**Dataset content**
______________________________

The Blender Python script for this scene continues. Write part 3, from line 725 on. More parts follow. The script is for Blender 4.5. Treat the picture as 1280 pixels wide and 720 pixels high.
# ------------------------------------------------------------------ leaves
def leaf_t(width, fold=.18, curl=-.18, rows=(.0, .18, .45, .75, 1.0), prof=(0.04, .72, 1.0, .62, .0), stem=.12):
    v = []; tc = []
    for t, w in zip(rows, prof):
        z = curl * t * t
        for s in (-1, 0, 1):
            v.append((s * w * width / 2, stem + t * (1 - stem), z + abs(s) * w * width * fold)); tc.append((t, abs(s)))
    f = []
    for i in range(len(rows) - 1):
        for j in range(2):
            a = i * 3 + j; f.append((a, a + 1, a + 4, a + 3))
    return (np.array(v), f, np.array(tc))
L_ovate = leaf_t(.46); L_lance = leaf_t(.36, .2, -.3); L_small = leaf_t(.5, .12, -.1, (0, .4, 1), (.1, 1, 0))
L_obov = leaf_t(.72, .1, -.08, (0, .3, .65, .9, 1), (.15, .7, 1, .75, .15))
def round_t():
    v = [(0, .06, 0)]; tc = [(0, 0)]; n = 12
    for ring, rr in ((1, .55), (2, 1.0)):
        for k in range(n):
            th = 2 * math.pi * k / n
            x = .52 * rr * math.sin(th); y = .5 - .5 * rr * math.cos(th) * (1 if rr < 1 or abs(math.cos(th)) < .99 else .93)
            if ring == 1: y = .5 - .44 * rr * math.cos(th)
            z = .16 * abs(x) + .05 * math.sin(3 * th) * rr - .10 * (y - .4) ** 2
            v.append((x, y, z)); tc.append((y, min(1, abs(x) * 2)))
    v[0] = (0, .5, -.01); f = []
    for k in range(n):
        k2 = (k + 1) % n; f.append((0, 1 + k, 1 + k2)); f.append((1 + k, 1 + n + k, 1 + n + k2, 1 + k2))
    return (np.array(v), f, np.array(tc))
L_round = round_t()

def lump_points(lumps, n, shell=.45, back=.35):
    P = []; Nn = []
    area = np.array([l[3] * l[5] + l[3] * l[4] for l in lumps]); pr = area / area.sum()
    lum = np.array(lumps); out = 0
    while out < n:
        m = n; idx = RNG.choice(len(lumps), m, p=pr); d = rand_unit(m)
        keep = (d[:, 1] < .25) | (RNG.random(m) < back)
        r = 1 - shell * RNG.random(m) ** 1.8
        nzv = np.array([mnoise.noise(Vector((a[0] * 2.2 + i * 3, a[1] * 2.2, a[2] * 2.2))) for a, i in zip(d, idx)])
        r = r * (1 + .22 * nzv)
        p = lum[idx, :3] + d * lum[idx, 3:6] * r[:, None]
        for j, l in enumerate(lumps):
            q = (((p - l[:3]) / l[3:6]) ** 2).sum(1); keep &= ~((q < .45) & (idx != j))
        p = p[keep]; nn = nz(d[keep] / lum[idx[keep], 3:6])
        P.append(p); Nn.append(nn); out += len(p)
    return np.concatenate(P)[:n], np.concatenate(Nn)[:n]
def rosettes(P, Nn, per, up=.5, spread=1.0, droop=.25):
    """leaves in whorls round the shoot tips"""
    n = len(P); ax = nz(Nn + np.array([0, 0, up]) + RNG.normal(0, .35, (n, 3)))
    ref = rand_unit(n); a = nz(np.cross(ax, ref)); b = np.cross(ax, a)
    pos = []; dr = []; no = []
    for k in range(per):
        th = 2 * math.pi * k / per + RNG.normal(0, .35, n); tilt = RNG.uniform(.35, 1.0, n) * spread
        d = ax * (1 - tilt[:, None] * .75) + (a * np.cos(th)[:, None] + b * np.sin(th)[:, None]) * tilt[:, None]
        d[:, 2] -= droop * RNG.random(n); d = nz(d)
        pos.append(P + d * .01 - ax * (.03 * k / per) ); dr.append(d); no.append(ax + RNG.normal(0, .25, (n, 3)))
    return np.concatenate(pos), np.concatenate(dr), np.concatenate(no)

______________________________

**Task statement**
Write out the listing's lines exactly, from its first line through the line that contains "L_round = round_t()", and stop there.

**Reply**
The Blender Python script for this scene continues. Write part 3, from line 725 on. More parts follow. The script is for Blender 4.5. Treat the picture as 1280 pixels wide and 720 pixels high.
# ------------------------------------------------------------------ leaves
def leaf_t(width, fold=.18, curl=-.18, rows=(.0, .18, .45, .75, 1.0), prof=(0.04, .72, 1.0, .62, .0), stem=.12):
    v = []; tc = []
    for t, w in zip(rows, prof):
        z = curl * t * t
        for s in (-1, 0, 1):
            v.append((s * w * width / 2, stem + t * (1 - stem), z + abs(s) * w * width * fold)); tc.append((t, abs(s)))
    f = []
    for i in range(len(rows) - 1):
        for j in range(2):
            a = i * 3 + j; f.append((a, a + 1, a + 4, a + 3))
    return (np.array(v), f, np.array(tc))
L_ovate = leaf_t(.46); L_lance = leaf_t(.36, .2, -.3); L_small = leaf_t(.5, .12, -.1, (0, .4, 1), (.1, 1, 0))
L_obov = leaf_t(.72, .1, -.08, (0, .3, .65, .9, 1), (.15, .7, 1, .75, .15))
def round_t():
    v = [(0, .06, 0)]; tc = [(0, 0)]; n = 12
    for ring, rr in ((1, .55), (2, 1.0)):
        for k in range(n):
            th = 2 * math.pi * k / n
            x = .52 * rr * math.sin(th); y = .5 - .5 * rr * math.cos(th) * (1 if rr < 1 or abs(math.cos(th)) < .99 else .93)
            if ring == 1: y = .5 - .44 * rr * math.cos(th)
            z = .16 * abs(x) + .05 * math.sin(3 * th) * rr - .10 * (y - .4) ** 2
            v.append((x, y, z)); tc.append((y, min(1, abs(x) * 2)))
    v[0] = (0, .5, -.01); f = []
    for k in range(n):
        k2 = (k + 1) % n; f.append((0, 1 + k, 1 + k2)); f.append((1 + k, 1 + n + k, 1 + n + k2, 1 + k2))
    return (np.array(v), f, np.array(tc))
L_round = round_t()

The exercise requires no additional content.